E. Administrative Implications

     1. U.S. Department of Justice official policy on disclosure

     "Each investigative agency employee is obligated to inform prosecutors with whom they work of potential impeachment information as early as possible prior to providing a sworn statement or testimony in any criminal investigation or case [including] (a) any finding of misconduct that reflects upon the truthfulness or possible bias of the employee, including a finding of lack of candor during an administrative inquiry; (b) any past or pending criminal charge brought against the employee; and (c) any credible allegation of misconduct that reflects upon the truthfulness or possible bias of the employee that is the subject of a pending investigation."

     2. Information that must be disclosed

     When an officer will be a witness in a case, potential "Brady material" includes information reflecting on the officer's:

     Truthfulness Bias (against groups or individuals) Crimes (including bad conduct reflecting on credibility; not including infractions or motor vehicle offenses unless the case involves similar conduct)

      1. Potential Brady material may include information from personnel files, internal investigation files, or training files. Such information will not automatically be disclosed to the defense. The prosecutor or the judge will determine its relevance.

II. Ethics

A. Decertification Study

     In 1996, the directors of the Peace Officer Standards and Training Commissions and Councils collected data regarding officers who had been decertified between 1990 and 1995. They forwarded the raw statistics to the National Institute of Ethics for analysis. The summary report can be found at www.ethicsinstitute.com or in Trautman, The Cutting Edge of Police Integrity, 2000. Some of the more interesting findings of officers who were decertified:

B. Citizen Complaint Studies

     An even more interesting picture emerges when the decertification findings are compared to research on external citizen complaints, as opposed to internally generated decertification proceedings.

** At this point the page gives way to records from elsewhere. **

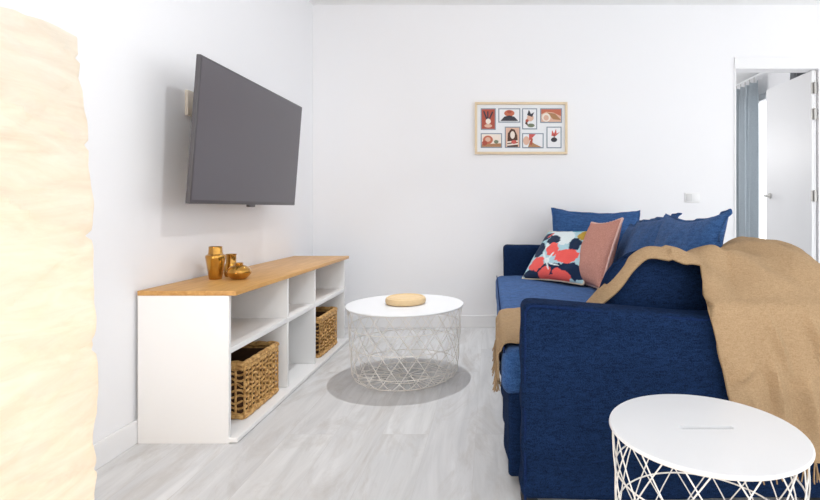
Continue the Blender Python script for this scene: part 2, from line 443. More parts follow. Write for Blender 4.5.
# ------------------------------------------------------------------ television
s = 1.97
BL = Vector((-.6056*s, s, HC+.0165*s)); BR = Vector((-.6010*s, 1.525*s, HC+.0205*s))
TL = Vector((-.5812*s, s, HC+.3170*s))
wv = BR-BL; hv = TL-BL; W_ = wv.length; H_ = hv.length
eu = wv.normalized(); ev = (hv-eu*hv.dot(eu)).normalized(); en = eu.cross(ev)      # en faces the room? fixed below
if en.x < 0: en = -en
tv = thing('television', 'large dark grey flat television tilted on the left wall above the low shelf', 'television', tuple(BL+wv*.5-en*.02))
Mtv = Matrix((( eu.x, ev.x, en.x, BL.x), (eu.y, ev.y, en.y, BL.y), (eu.z, ev.z, en.z, BL.z), (0, 0, 0, 1)))
def tvpart(name, bm, m, par=None):
    bmesh.ops.transform(bm, matrix=Mtv, verts=bm.verts); return obj(name, bm, m, par or tv)
hs = tvpart('housing', bx(0, W_, 0, H_, -.019, 0, bev=.003), M['tvframe'])
tvpart('screen', bx(.009, W_-.009, .016, H_-.009, -.001, .0012), M['screen'])
tvpart('rear_shell', bx(W_*.12, W_*.88, .02, H_*.72, -.05, -.018, bev=.012), M['tvback'])
tvpart('sensor', bx(W_*.5-.03, W_*.5+.03, -.012, .004, -.02, -.002, bev=.003), M['tvframe'])
tm = thing('wall_mount', 'pale bracket holding the television to the left wall, just visible behind its edge', 'bracket', (WX, 2.29, 1.35))
obj('wall_plate', bx(WX, WX+.014, 2.25, 2.33, 1.34, 1.455, bev=.003), M['mount'], tm)
b_ = bmesh.new(); tube(b_, [(WX+.01, 2.31, 1.36), (-1.31, 2.36, 1.35), (-1.245, 2.50, 1.31)], .012, 8)
obj('bracket_arm', b_, M['mount'], tm)

# ------------------------------------------------------------------ low shelf unit
X0, X1, Y0, Y1 = -1.371, -.988, 1.93, 3.467
XP = -1.017
shelf = thing('shelf_unit', 'long low white shelf unit with a honey oak top along the left wall', 'shelf unit', ((X0+X1)/2, (Y0+Y1)/2, 0))
obj('top', bx(X0, X1, Y0-.002, Y1+.002, .575, .594, bev=.0015), M['oak'], shelf)
obj('bottom_board', bx(X0, X1+.004, Y0+.001, Y1, .004, .022, bev=.001), M['white'], shelf)
for y in (Y0, 2.487, 2.873, Y1-.018):
    z0 = .0 if y in (Y0, Y1-.018) else .022
    obj('side_panel' if z0 == 0 else 'divider', bx(X0, XP, y, y+.018, z0, .575, bev=.001), M['white'], shelf)
for a, b in ((Y0+.018, 2.487), (2.505, 2.873), (2.891, Y1-.018)):
    obj('shelf', bx(X0+.006, XP, a, b, .346, .369, bev=.001), M['white'], shelf)
obj('back_board', bx(X0, X0+.006, Y0+.018, Y1-.018, .022, .575), M['shelfback'], shelf)

# ------------------------------------------------------------------ baskets
def basket(name, label, x0, x1, y0, y1, z0, z1):
    t = thing(name, label, 'basket', ((x0+x1)/2, (y0+y1)/2, z0), 'woven baskets in the shelf unit')
    # woven sides: thick vertical stakes and over-under strands leaving holes
    bm = bmesh.new(); rows = 9; per = [(x1, y0), (x1, y1), (x0, y1), (x0, y0)]
    pts = []
    for k in range(4):
        a = Vector(per[k]+(0,)); b = Vector(per[(k+1) % 4]+(0,)); L = (b-a).length; n = max(8, int(L/.036)); n += n % 2
        for i in range(n): pts.append((a+(b-a)*(i/n), (b-a).normalized().cross(Vector((0, 0, 1)))))
    N = len(pts)
    for r in range(rows):
        z = z0+.024+r*(z1-z0-.056)/(rows-1); path = []
        for i in range(N*3):
            q = i/3; i0 = int(q) % N; f = q-int(q); p0, n0 = pts[i0]; p1, _ = pts[(i0+1) % N]
            ph = (q+r)*math.pi
            p = p0+(p1-p0)*f-n0*(.0055*math.sin(ph+math.pi/2)) 
            path.append((p.x, p.y, z+.006*math.sin(q*math.pi*1.0+r)))
        tube(bm, path, .0052, 5, closed=True)
    obj('weave', bm, M['rattan'], t)
    bm = bmesh.new()
    for i, (p, nrm) in enumerate(pts):
        tube(bm, [(p.x, p.y, z0+.004), (p.x, p.y, z1-.01)], .0048, 5)
    obj('stake', bm, M['rattan'], t)['kind'] = 'stuff'
    for zz, rr, nm_ in ((z1-.012, .013, 'rim'), (z1-.03, .010, 'band'), (z0+.012, .012, 'band')):
        rim = bmesh.new(); path = []
        for k in range(4):
            a = Vector(per[k]); b = Vector(per[(k+1) % 4]); L = (b-a).length; n = int(L/.02)
            for i in range(n):
                p = a+(b-a)*((i+.5)/n); path.append((p.x, p.y, zz+.0025*math.sin(i*2.1)))
        tube(rim, path, rr, 7, closed=True)
        obj(nm_, rim, M['rattan'], t)
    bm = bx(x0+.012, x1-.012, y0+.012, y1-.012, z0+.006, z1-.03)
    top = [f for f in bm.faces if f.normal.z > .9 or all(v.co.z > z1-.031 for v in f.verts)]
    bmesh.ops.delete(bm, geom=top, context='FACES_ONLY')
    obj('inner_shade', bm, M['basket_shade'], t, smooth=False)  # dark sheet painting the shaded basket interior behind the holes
    for yy in (y0, y1):
        pass
    return t
basket('woven_basket', 'woven basket in the near end compartment of the white shelf unit, below the vases', -1.345, -1.042, 2.105, 2.43, .0225, .268)
basket('woven_basket', 'woven basket in the far end of the white shelf unit, beside the round table', -1.34, -1.03, 2.995, 3.315, .0225, .268)

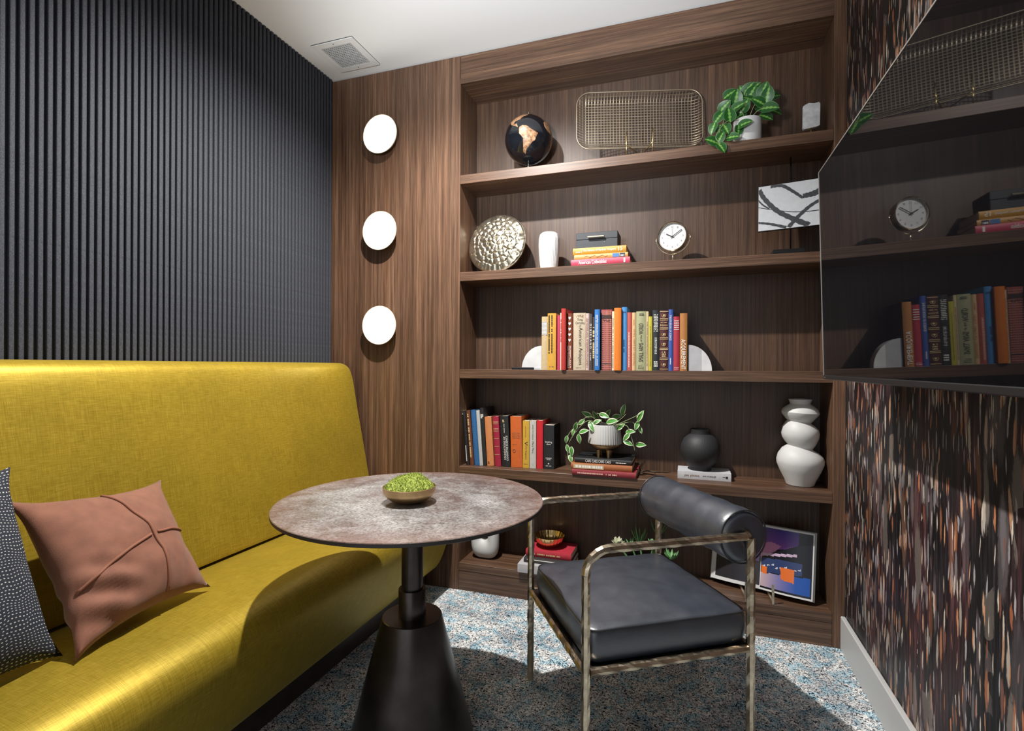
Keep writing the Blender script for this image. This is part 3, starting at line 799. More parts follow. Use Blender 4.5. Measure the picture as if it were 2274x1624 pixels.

See Johnson, "Citizen Complaints: What the Police Should Know," Police Chief Magazine, December 1998. In summary, officers most likely to receive a citizen complaint are:

     (1) under 30 years old;

     (2) less than five years of experience; and

     (3) possess a high school education.

     In contrast, the decertified officers tended to be older and have more police experience, yet still have the lowest formal education level. This may indicate that externally generated complaints may be the result of inexperience, legal ignorance, or underdeveloped communications skills; while decertified officers demonstrate problems with integrity that may not develop until later in their careers.

C. Training

     1. It becomes apparent that entry level ethics training may be important, but new trainees should not be the only or primary focus of ethics training. We should be targeting the 4-7 year officer with intensive in-service training designed to help them reflect on the temptations they have now become aware of, and reinforce the ethical anchors that kept them from giving in to the temptation so far.

     2. Reinforcement becomes part of the organizational culture when ethical scenarios are conducted in every class, not just a special one-time ethics class. Ethics and integrity should be considered when evaluating every internal investigation and disciplinary decision, rewarding those who demonstrate integrity.

III. Recommendations

A. Legal

     1. Impeachment Evidence Procedures

     It is in your best interest to coordinate with your local prosecutor to see how to best comply with the need to disclose exculpatory and impeachment evidence in your possession. You may not like the answer you get or the solution that is provided unless you initiate the proposed procedure.

     If you get a subpoena from a defense lawyer for a personnel file, notify the prosecutor and affected officer immediately. You may wish to do a motion to quash through your own agency attorney, and request an in camera inspection by the trial judge.

     2. State Certification

     One way to overcome the frustration of terminating an officer, only to have the termination reversed by a politically appointed board or unsupportive higher authority is to submit the relevant information to the Training and Standards Commission for decertification. G.S. 160-168(c)(5) permits disclosure of relevant information from a personnel file for this purpose. Decertification is a separate and independent basis for termination, and no locally appointed board can overrule a state agency's administrative licensing decision.

B. Ethics

     1. Training

     a) Intensely focus on the 4 – 7 year veterans;

     b) Ethical scenarios should be incorporated throughout all training, in-service and basic;

     c) Encourage higher education.

     2. Approach to Routine Internal Investigations and Complaints

     How do we approach an officer when a complaint comes in? It is possible to make the approach in an environment where the officer immediately reacts because of the public setting or the leading question without thinking. Once committed to the lie, they may feel more comfortable riding the downward spiral instead of admitting they lied. When officers are truthful about misconduct, you can give positive reinforcement by citing that as a mitigating factor.

     3. Internal Policy Guidance

     Make it clear that lying is a termination offense the first time it happens. Specifically state in the rule than any untruthfulness may result in discipline up to and including termination for the first occurrence.

     4. Public Education

     Officers can receive great public sympathy when they are being terminated, because even the most evil officer performs a heroic duty. Politically appointed review boards tend to swing to one extreme or the other, with little balance or relevant experience in both police work or police management. It may be helpful to explain the legal basis for the law enforcement priority on truthfulness. It may be helpful to publicly reinforce the need for ethical behavior and the steps your agency takes to ensure integrity. Be careful not to publicly educate the defense bar on the law or your own personnel investigations.

IV. Additional

     1. Phillips, Josh, "A New Look at Telling the Truth," Integrity Talk, Spring 2000 (International Association of Ethics Trainers).